MPG, battery life, cook time etc, are all subjective and depend on how you use the device and I've not intended to say you are mistaken in your experience. Trying it out for yourself is great and you should do that. BTUs are not subjective, they are fact. My comparisons in BTUs per $ and BTUs per pound are also accurate. Now, turning those BTUs into useful heat is another matter, and devices can vary in efficiency. I used my stove outside in the elements, you used your indoors. That right there could swing efficiency a great deal and could impact our results a great deal, my cook water started lower, lower environmental temp cooling stuff, and an active wind... We tried to cook a very large stew to feed quite a few people on a campout, and ran out of fuel about the time we were done, one meal. It was running near max. You can run it for 10 hours at the 1000 BTU/hour rate, I'm not saying you can't. If you consider your personal heating profile meeting your needs, don't worry about the other information provided. I put a good deal of emphasis on mobility as that was one of my primary concerns, and my feedback and facts reflect that focus. I'm not trying to take away what you found but show you how I looked at it and what I found.

AZ Prepper
02-22-2010, 07:57 AM
The information I put out is from real world use.
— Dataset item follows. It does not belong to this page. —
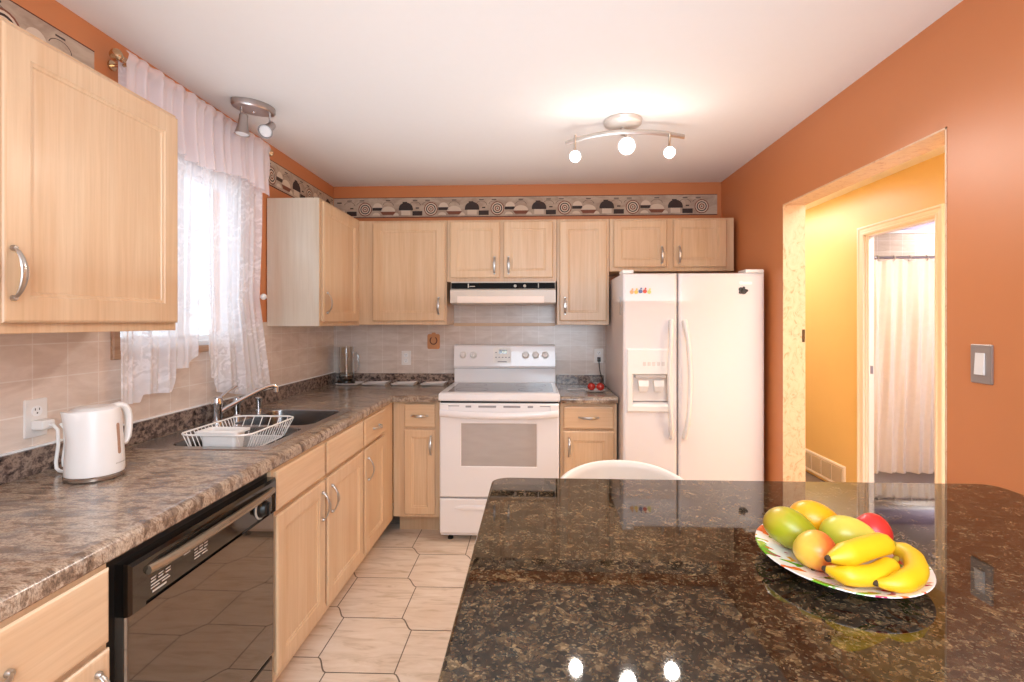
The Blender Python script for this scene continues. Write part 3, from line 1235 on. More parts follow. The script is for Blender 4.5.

Thank you Kelly for sharing your experience in these things with us. Actual experience is invaluable when considering these things!

Volcanogrills
12-07-2010, 09:17 AM
I agree that the liquid fuels deliver Higher BTU's than other fuels. I live in Utah and we are most prone to earthquakes. After living in Colombia and seeing the devastation that can be caused by an earthquake, Im not so sure that I would have a LOT of any flammable liquid stored near my residence.
What I saw was a combination of things... Colombia is more wet that most of the united states.. So earthquakes caused landslides - a lot of the time (There was one near medellin yesterday). This also seems to cause fires, for whatever reason (Gas leaks were common) and liquid fuels turned into incendiary devices.
I personally do have 3 propane tanks.. and about 600 lbs of briquettes. For me (wife and me) That will give us about two hot meals a day for about a year. If I have to bug out..all the liquid fuel or briquettes stored wont mean anything.. I dont think.